++++ Data section ++++

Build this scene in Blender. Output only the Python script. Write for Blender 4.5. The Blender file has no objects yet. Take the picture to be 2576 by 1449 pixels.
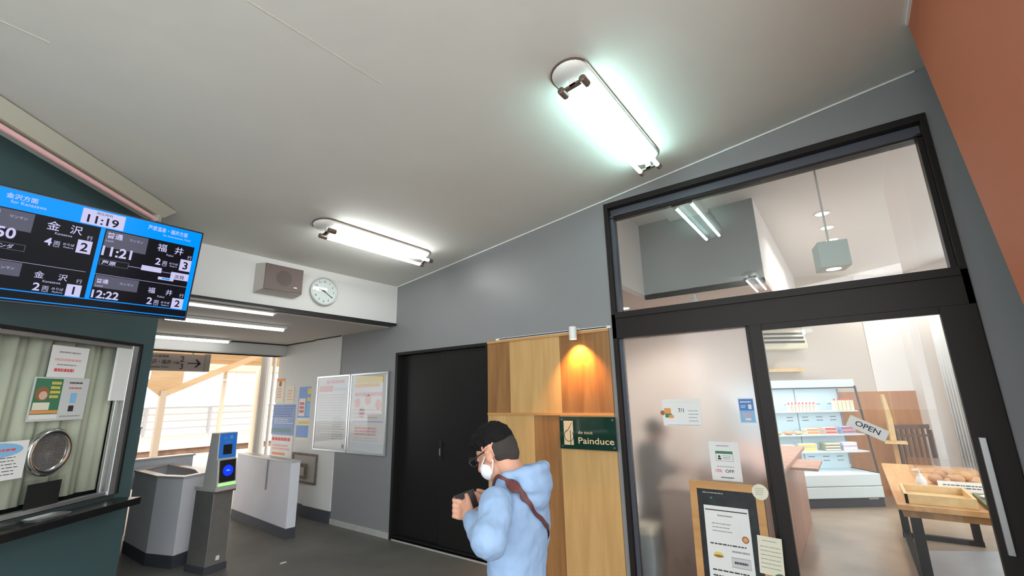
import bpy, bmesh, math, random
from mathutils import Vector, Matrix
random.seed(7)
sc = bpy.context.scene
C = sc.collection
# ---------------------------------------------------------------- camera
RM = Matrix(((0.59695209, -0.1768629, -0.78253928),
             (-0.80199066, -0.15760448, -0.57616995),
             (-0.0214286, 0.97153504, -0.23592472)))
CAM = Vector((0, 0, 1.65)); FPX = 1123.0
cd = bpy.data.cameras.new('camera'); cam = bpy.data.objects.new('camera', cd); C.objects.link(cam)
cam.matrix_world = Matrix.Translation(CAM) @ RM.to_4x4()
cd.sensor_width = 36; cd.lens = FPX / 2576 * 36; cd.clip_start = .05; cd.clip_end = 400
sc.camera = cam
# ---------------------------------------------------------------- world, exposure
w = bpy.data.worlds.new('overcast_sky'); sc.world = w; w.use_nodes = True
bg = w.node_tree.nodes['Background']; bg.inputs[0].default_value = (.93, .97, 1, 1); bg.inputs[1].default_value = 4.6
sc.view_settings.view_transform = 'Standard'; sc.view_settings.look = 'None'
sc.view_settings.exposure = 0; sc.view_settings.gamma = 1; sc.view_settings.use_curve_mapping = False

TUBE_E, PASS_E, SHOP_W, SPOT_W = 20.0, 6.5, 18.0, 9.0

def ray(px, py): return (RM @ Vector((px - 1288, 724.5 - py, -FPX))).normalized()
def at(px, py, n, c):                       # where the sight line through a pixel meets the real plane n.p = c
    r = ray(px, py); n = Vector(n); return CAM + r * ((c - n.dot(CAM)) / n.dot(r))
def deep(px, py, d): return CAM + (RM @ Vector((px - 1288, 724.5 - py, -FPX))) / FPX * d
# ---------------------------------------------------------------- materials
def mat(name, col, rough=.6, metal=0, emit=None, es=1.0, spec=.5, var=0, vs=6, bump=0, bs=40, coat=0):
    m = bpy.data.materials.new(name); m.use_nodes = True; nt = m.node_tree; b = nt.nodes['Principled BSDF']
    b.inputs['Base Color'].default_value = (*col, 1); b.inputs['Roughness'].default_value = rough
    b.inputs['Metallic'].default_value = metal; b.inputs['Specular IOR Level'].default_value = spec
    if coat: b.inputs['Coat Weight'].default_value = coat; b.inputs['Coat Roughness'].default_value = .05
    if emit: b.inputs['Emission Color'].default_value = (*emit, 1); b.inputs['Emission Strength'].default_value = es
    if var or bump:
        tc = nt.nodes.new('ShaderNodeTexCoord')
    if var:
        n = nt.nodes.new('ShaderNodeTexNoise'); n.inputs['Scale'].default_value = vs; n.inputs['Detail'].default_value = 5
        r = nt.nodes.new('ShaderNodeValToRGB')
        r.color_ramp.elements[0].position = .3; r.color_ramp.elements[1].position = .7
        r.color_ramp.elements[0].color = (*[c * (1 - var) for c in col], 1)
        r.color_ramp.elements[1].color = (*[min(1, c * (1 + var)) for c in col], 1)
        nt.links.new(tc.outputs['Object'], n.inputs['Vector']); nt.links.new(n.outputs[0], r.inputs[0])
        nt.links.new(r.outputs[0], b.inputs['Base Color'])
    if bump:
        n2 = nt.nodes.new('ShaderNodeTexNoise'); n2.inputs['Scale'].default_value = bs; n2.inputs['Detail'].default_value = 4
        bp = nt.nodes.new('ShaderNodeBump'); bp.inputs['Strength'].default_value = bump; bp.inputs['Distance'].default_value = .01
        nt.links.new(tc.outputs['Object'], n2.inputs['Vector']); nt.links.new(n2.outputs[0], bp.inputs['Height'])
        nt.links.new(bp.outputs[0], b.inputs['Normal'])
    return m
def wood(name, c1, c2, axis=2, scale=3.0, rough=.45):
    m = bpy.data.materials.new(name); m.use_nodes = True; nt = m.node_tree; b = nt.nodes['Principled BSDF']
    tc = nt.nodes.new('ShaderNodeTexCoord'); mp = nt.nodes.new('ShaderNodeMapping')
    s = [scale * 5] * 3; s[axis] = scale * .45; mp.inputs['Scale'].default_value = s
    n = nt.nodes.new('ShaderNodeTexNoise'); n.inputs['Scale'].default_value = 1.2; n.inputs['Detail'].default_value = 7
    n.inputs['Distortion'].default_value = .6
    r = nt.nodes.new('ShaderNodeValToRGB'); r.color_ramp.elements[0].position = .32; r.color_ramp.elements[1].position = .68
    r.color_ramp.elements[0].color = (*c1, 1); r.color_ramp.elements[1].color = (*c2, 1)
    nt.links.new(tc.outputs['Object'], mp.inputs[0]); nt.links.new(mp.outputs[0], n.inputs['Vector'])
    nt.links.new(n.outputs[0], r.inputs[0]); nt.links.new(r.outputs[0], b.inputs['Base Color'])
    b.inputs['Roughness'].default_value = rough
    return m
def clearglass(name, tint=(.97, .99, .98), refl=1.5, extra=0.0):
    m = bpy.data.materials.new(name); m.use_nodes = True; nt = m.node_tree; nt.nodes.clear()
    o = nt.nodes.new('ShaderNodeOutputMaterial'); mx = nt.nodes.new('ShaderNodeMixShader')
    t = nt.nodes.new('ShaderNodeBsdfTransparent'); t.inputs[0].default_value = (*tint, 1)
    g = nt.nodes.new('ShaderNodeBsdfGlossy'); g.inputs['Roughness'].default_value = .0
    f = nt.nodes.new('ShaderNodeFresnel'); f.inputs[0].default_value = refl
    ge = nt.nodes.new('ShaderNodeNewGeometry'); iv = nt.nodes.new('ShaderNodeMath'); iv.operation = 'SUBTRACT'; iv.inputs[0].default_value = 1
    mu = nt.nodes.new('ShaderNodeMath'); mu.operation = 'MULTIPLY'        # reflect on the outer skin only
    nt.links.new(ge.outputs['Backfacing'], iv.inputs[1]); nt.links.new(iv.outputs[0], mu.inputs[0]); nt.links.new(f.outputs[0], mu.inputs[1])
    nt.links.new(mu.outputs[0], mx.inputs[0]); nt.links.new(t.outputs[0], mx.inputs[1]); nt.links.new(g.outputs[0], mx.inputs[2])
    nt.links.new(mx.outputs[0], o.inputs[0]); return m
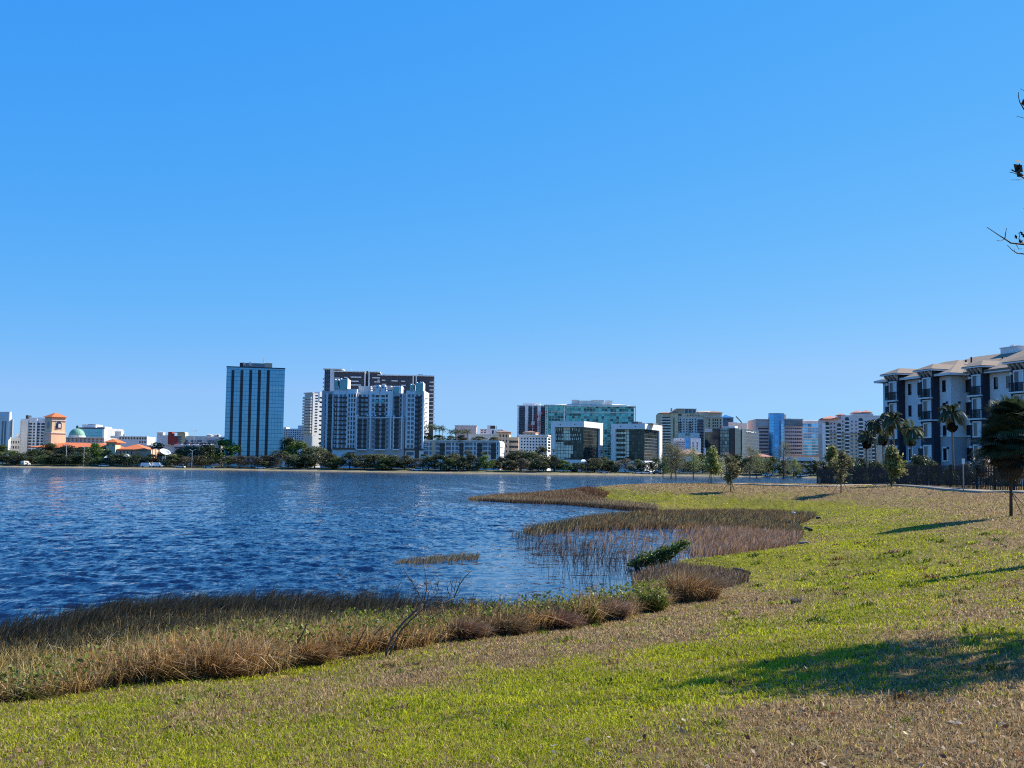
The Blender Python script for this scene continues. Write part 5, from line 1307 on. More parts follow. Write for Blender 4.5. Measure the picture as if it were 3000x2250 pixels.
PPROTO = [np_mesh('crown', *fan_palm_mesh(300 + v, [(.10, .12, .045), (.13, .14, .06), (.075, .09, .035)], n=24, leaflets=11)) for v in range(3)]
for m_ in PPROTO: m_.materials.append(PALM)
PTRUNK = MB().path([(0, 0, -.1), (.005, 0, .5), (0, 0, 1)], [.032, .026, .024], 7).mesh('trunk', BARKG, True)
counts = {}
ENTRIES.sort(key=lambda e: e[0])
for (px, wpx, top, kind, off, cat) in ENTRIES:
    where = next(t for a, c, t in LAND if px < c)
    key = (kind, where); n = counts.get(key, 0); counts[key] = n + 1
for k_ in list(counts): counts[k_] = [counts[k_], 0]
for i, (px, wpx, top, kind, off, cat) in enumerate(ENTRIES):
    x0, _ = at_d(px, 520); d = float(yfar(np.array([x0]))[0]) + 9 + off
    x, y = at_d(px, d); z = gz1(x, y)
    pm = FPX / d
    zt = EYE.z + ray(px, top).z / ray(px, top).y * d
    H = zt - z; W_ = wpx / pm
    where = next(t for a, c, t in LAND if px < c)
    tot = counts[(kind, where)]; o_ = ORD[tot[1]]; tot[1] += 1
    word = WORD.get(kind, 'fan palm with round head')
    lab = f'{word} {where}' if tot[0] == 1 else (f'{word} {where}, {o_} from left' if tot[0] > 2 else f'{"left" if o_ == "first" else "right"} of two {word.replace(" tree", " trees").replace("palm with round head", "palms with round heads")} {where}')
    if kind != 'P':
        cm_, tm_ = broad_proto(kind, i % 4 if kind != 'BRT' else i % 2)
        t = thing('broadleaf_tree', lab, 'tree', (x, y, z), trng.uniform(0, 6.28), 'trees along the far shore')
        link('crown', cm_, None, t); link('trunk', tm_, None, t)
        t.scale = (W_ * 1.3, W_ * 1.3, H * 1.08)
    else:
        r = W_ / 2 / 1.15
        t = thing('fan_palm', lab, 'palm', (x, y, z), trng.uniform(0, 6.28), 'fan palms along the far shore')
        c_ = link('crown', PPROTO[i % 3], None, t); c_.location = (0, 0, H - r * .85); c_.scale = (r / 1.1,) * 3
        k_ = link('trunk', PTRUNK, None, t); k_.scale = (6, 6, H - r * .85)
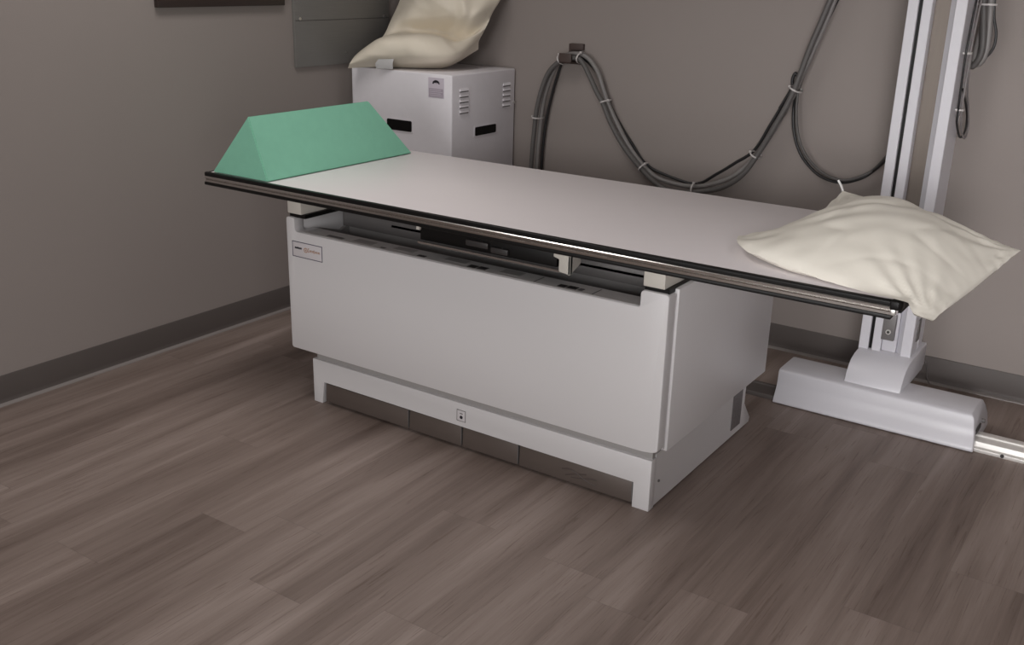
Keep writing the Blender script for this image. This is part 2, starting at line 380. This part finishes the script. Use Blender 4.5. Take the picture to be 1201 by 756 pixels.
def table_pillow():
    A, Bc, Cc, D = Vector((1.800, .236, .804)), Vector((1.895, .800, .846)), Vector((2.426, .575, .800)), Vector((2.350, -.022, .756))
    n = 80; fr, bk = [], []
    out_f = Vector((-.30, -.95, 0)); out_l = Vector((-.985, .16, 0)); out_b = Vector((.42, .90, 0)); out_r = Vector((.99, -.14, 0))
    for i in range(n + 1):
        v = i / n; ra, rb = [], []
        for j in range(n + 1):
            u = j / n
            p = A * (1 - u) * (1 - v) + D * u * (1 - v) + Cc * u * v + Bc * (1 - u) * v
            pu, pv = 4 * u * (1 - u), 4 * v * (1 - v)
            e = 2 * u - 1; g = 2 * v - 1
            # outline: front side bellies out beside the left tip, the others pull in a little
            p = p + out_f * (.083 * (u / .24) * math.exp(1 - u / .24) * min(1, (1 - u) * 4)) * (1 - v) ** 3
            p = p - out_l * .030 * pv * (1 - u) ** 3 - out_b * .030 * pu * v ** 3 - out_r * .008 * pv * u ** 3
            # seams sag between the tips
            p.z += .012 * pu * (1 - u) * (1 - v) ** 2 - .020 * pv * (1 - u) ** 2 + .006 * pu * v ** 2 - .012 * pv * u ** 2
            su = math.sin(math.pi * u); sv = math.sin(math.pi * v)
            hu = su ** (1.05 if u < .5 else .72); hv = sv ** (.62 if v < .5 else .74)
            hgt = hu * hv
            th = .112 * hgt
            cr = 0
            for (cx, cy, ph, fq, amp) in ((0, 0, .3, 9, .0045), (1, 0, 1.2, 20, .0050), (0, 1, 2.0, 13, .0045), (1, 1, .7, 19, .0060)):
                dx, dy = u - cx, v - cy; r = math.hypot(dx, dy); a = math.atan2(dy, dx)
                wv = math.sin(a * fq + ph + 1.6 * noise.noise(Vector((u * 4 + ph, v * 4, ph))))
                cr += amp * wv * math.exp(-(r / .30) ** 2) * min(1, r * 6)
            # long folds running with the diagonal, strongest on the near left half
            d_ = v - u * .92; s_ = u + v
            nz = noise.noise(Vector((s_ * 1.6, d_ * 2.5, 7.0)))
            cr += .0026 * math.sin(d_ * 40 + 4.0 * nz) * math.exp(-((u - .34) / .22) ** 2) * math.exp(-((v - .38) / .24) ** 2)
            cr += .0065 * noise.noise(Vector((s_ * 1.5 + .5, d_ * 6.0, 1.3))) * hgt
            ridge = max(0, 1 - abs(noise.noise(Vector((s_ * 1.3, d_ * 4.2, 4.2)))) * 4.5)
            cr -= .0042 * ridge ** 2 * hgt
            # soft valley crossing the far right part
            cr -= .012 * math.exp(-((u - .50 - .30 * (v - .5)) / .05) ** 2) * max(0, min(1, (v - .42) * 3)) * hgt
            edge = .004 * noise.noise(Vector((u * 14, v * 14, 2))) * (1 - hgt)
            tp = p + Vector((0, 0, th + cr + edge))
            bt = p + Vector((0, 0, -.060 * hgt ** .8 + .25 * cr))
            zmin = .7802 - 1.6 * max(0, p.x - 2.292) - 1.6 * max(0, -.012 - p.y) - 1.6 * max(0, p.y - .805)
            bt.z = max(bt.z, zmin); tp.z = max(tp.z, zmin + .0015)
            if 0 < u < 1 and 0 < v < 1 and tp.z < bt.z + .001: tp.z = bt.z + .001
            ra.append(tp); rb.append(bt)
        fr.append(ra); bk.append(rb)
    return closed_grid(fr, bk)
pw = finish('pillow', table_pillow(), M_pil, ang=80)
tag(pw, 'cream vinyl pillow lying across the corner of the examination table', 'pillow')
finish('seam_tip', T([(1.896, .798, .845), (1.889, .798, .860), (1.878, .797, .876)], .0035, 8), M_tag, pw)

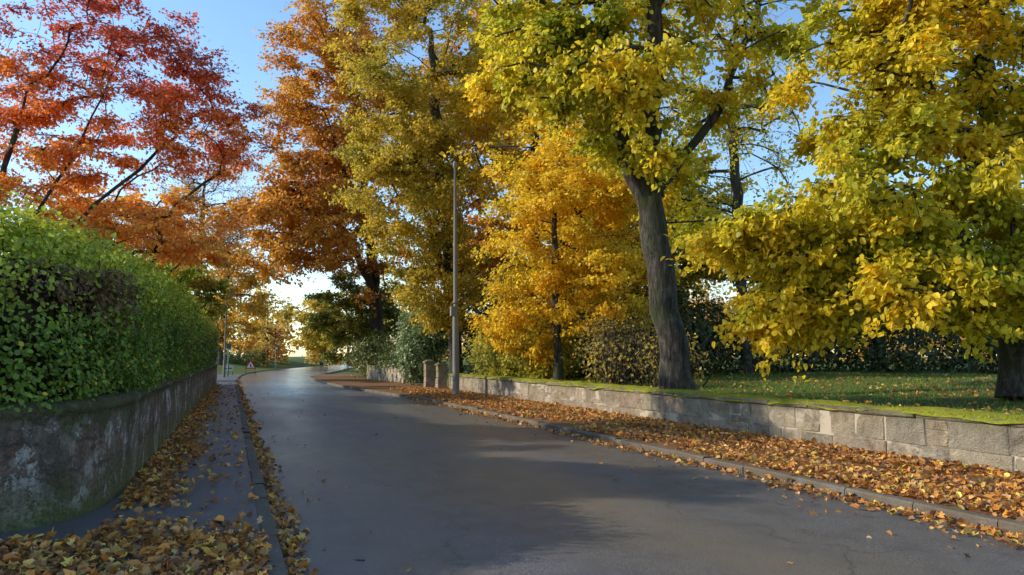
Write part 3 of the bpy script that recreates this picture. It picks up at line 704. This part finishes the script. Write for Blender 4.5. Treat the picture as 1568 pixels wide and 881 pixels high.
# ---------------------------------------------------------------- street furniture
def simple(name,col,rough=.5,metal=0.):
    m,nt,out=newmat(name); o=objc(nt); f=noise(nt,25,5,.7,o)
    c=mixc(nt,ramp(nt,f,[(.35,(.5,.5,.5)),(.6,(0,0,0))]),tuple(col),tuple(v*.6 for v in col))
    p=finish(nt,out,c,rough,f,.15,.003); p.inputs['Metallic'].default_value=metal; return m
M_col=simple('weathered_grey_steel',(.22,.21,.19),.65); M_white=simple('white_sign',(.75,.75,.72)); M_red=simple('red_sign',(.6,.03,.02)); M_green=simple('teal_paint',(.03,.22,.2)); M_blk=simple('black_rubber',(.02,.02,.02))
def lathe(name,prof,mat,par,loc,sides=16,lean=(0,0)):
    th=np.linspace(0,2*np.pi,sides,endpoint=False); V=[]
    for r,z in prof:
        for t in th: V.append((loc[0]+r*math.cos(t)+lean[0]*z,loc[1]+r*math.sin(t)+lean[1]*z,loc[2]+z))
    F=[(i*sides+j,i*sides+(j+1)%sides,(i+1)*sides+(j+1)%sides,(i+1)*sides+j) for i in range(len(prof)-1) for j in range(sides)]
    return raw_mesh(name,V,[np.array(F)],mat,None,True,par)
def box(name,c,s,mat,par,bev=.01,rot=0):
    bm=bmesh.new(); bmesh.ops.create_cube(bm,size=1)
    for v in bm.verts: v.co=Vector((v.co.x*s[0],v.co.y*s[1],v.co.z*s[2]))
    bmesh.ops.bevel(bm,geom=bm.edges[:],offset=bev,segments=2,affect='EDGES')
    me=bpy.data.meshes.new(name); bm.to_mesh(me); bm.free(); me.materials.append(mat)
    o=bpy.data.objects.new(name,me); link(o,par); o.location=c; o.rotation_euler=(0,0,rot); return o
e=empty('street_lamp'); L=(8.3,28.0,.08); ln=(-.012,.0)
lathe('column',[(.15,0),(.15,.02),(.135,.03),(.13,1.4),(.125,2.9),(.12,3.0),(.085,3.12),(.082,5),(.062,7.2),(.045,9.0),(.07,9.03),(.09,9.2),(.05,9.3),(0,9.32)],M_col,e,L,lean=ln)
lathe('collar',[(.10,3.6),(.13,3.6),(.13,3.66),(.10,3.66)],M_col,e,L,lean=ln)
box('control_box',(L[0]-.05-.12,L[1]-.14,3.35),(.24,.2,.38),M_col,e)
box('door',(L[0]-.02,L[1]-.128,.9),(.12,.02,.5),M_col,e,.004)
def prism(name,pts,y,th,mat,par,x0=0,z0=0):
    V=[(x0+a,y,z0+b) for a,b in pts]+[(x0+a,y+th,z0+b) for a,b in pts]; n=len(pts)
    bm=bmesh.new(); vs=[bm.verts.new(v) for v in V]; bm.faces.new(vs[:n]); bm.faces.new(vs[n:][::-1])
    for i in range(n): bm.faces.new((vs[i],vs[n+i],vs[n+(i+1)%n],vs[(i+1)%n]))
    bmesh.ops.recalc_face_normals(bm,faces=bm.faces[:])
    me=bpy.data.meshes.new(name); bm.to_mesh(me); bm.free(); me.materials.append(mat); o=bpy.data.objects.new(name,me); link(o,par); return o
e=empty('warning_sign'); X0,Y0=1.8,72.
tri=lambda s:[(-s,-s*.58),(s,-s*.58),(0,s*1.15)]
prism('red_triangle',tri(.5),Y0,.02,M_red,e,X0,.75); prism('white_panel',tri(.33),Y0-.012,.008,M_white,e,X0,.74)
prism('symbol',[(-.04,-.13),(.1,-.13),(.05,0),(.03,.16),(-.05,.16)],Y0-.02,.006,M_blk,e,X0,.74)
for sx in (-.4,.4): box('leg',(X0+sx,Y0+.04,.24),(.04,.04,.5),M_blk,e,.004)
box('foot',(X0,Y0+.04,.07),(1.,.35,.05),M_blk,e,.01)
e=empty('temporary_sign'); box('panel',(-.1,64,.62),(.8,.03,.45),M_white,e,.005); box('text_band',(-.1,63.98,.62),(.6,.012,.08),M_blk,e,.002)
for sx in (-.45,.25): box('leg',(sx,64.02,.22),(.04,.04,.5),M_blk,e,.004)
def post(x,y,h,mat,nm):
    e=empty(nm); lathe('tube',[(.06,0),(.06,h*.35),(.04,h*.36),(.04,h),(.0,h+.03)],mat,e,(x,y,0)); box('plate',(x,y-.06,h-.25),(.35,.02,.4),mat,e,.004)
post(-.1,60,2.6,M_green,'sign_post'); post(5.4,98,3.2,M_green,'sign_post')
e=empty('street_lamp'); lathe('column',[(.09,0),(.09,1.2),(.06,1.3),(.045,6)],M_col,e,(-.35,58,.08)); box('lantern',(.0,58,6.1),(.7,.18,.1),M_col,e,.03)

++++

* Written task *
Restate the material word for word from its first line through the line containing "TUBE_E, PASS_E, SHOP_W, SPOT_W", both included; the pictures do not belong in it.

* Solution for this exercise *
Build this scene in Blender. Output only the Python script. Write for Blender 4.5. The Blender file has no objects yet. Take the picture to be 2576 by 1449 pixels.
import bpy, bmesh, math, random
from mathutils import Vector, Matrix
random.seed(7)
sc = bpy.context.scene
C = sc.collection
# ---------------------------------------------------------------- camera
RM = Matrix(((0.59695209, -0.1768629, -0.78253928),
             (-0.80199066, -0.15760448, -0.57616995),
             (-0.0214286, 0.97153504, -0.23592472)))
CAM = Vector((0, 0, 1.65)); FPX = 1123.0
cd = bpy.data.cameras.new('camera'); cam = bpy.data.objects.new('camera', cd); C.objects.link(cam)
cam.matrix_world = Matrix.Translation(CAM) @ RM.to_4x4()
cd.sensor_width = 36; cd.lens = FPX / 2576 * 36; cd.clip_start = .05; cd.clip_end = 400
sc.camera = cam
# ---------------------------------------------------------------- world, exposure
w = bpy.data.worlds.new('overcast_sky'); sc.world = w; w.use_nodes = True
bg = w.node_tree.nodes['Background']; bg.inputs[0].default_value = (.93, .97, 1, 1); bg.inputs[1].default_value = 4.6
sc.view_settings.view_transform = 'Standard'; sc.view_settings.look = 'None'
sc.view_settings.exposure = 0; sc.view_settings.gamma = 1; sc.view_settings.use_curve_mapping = False

TUBE_E, PASS_E, SHOP_W, SPOT_W = 20.0, 6.5, 18.0, 9.0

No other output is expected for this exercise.